-- Your instructions --
Up to and including the line containing "-.0085)], [(0, 1, 2, 3)])", please reproduce the lines of the listing below, starting from the top.

-- Data excerpt --
>>

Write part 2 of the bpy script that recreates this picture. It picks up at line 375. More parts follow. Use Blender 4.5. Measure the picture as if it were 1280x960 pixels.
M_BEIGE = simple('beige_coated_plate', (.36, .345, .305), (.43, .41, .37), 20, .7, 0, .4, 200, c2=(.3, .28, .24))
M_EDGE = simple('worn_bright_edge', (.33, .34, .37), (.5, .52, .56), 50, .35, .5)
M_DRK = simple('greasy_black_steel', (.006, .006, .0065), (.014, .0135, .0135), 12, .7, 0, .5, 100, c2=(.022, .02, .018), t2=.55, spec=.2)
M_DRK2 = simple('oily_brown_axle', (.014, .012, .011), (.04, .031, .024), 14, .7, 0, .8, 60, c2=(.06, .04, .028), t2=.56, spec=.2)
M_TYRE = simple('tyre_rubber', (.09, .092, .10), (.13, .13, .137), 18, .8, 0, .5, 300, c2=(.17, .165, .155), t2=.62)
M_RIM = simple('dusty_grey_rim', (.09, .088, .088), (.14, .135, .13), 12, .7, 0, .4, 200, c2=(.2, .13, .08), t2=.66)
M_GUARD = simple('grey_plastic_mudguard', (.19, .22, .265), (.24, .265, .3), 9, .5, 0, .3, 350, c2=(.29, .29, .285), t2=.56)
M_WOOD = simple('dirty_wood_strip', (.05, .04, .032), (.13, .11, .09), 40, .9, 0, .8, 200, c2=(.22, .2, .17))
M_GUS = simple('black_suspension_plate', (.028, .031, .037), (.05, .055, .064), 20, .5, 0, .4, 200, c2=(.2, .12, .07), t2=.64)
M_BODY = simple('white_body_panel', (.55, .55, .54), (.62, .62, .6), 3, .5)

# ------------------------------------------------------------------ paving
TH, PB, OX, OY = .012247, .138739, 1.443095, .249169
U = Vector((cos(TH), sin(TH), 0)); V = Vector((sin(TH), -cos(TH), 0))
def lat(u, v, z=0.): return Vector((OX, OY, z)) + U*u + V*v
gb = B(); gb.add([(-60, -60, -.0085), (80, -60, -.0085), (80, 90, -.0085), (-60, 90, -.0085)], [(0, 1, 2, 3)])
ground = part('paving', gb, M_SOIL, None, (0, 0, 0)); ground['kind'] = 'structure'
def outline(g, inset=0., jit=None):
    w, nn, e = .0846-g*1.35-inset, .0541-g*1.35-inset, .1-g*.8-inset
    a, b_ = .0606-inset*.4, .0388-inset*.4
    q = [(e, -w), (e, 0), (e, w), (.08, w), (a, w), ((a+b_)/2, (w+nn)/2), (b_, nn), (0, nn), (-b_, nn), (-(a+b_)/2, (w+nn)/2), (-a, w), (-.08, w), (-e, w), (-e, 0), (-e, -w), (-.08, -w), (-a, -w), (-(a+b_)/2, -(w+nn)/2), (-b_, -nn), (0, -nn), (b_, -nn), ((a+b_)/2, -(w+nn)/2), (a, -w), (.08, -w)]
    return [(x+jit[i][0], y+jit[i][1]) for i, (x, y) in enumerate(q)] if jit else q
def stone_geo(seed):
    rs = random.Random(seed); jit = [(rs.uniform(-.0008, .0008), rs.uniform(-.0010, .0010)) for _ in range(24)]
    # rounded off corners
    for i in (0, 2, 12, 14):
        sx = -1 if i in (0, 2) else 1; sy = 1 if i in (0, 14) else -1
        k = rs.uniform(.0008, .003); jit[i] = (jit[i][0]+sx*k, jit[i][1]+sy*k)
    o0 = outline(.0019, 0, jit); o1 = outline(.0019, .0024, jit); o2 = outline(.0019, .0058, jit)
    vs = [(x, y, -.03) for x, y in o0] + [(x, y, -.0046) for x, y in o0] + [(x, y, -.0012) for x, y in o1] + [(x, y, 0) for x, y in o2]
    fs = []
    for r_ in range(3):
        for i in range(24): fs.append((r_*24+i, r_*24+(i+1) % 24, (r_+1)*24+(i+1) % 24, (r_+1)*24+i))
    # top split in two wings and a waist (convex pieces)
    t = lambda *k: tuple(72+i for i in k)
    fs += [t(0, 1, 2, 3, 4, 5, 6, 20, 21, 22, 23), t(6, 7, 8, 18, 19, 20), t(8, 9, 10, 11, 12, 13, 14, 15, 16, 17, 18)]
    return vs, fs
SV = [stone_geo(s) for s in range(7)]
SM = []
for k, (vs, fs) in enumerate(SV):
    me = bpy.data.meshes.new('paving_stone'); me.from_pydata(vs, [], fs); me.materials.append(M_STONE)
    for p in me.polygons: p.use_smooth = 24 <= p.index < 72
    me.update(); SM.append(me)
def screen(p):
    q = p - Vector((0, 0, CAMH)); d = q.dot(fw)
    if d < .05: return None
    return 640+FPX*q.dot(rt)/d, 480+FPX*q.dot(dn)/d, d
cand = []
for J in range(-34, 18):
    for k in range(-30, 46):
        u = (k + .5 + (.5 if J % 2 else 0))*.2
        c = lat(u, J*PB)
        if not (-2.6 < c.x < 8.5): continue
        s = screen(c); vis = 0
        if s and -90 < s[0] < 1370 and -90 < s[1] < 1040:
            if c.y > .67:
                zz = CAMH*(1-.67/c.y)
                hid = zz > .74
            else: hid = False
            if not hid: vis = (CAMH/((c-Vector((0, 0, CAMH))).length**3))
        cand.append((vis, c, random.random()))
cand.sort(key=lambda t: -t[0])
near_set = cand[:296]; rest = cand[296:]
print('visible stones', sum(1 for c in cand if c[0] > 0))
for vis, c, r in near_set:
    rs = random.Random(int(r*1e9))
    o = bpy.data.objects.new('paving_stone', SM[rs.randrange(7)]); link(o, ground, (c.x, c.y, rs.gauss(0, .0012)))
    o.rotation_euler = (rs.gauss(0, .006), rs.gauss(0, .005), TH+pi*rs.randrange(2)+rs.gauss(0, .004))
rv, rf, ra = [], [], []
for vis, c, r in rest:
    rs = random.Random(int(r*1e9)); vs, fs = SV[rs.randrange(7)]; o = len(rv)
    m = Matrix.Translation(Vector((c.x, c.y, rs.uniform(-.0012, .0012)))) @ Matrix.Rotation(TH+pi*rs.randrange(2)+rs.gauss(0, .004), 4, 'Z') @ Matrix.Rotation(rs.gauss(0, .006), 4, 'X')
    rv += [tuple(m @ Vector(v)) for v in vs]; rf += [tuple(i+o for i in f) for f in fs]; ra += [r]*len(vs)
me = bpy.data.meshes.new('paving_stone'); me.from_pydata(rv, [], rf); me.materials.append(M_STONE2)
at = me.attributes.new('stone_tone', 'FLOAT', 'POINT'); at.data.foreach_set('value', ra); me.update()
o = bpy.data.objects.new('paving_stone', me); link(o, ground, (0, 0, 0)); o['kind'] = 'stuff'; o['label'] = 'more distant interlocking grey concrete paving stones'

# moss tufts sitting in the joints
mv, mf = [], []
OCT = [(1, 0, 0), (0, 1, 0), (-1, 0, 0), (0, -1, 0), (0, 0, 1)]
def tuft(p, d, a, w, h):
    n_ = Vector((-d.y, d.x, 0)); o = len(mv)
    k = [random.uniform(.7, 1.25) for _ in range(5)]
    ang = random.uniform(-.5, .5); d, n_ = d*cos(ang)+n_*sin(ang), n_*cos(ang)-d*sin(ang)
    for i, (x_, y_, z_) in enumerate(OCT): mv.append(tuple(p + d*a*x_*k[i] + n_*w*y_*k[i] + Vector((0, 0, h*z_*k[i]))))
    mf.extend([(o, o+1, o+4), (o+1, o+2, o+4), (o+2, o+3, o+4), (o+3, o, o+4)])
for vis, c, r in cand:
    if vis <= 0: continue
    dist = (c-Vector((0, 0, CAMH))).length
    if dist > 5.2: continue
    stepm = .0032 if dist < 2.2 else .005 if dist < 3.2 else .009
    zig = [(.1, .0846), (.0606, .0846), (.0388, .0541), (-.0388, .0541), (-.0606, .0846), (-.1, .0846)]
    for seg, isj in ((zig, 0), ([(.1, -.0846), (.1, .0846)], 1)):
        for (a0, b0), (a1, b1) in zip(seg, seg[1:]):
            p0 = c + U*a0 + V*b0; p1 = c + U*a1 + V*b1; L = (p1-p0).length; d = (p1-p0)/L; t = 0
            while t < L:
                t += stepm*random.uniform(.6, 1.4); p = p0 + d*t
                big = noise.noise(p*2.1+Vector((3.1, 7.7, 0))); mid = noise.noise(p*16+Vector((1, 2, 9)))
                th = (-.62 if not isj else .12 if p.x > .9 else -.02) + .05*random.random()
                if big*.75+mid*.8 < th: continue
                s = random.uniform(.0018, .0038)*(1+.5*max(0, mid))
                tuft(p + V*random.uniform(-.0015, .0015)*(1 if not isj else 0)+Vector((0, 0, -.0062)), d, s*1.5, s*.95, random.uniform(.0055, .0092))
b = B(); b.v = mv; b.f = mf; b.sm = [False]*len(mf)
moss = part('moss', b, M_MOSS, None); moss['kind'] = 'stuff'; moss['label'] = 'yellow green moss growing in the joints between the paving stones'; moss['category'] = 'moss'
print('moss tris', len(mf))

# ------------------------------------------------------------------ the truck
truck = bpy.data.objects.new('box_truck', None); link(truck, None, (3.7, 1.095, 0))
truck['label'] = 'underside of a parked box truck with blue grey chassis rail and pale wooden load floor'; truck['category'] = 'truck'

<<

-- Written response --
Write part 2 of the bpy script that recreates this picture. It picks up at line 375. More parts follow. Use Blender 4.5. Measure the picture as if it were 1280x960 pixels.
M_BEIGE = simple('beige_coated_plate', (.36, .345, .305), (.43, .41, .37), 20, .7, 0, .4, 200, c2=(.3, .28, .24))
M_EDGE = simple('worn_bright_edge', (.33, .34, .37), (.5, .52, .56), 50, .35, .5)
M_DRK = simple('greasy_black_steel', (.006, .006, .0065), (.014, .0135, .0135), 12, .7, 0, .5, 100, c2=(.022, .02, .018), t2=.55, spec=.2)
M_DRK2 = simple('oily_brown_axle', (.014, .012, .011), (.04, .031, .024), 14, .7, 0, .8, 60, c2=(.06, .04, .028), t2=.56, spec=.2)
M_TYRE = simple('tyre_rubber', (.09, .092, .10), (.13, .13, .137), 18, .8, 0, .5, 300, c2=(.17, .165, .155), t2=.62)
M_RIM = simple('dusty_grey_rim', (.09, .088, .088), (.14, .135, .13), 12, .7, 0, .4, 200, c2=(.2, .13, .08), t2=.66)
M_GUARD = simple('grey_plastic_mudguard', (.19, .22, .265), (.24, .265, .3), 9, .5, 0, .3, 350, c2=(.29, .29, .285), t2=.56)
M_WOOD = simple('dirty_wood_strip', (.05, .04, .032), (.13, .11, .09), 40, .9, 0, .8, 200, c2=(.22, .2, .17))
M_GUS = simple('black_suspension_plate', (.028, .031, .037), (.05, .055, .064), 20, .5, 0, .4, 200, c2=(.2, .12, .07), t2=.64)
M_BODY = simple('white_body_panel', (.55, .55, .54), (.62, .62, .6), 3, .5)

# ------------------------------------------------------------------ paving
TH, PB, OX, OY = .012247, .138739, 1.443095, .249169
U = Vector((cos(TH), sin(TH), 0)); V = Vector((sin(TH), -cos(TH), 0))
def lat(u, v, z=0.): return Vector((OX, OY, z)) + U*u + V*v
gb = B(); gb.add([(-60, -60, -.0085), (80, -60, -.0085), (80, 90, -.0085), (-60, 90, -.0085)], [(0, 1, 2, 3)])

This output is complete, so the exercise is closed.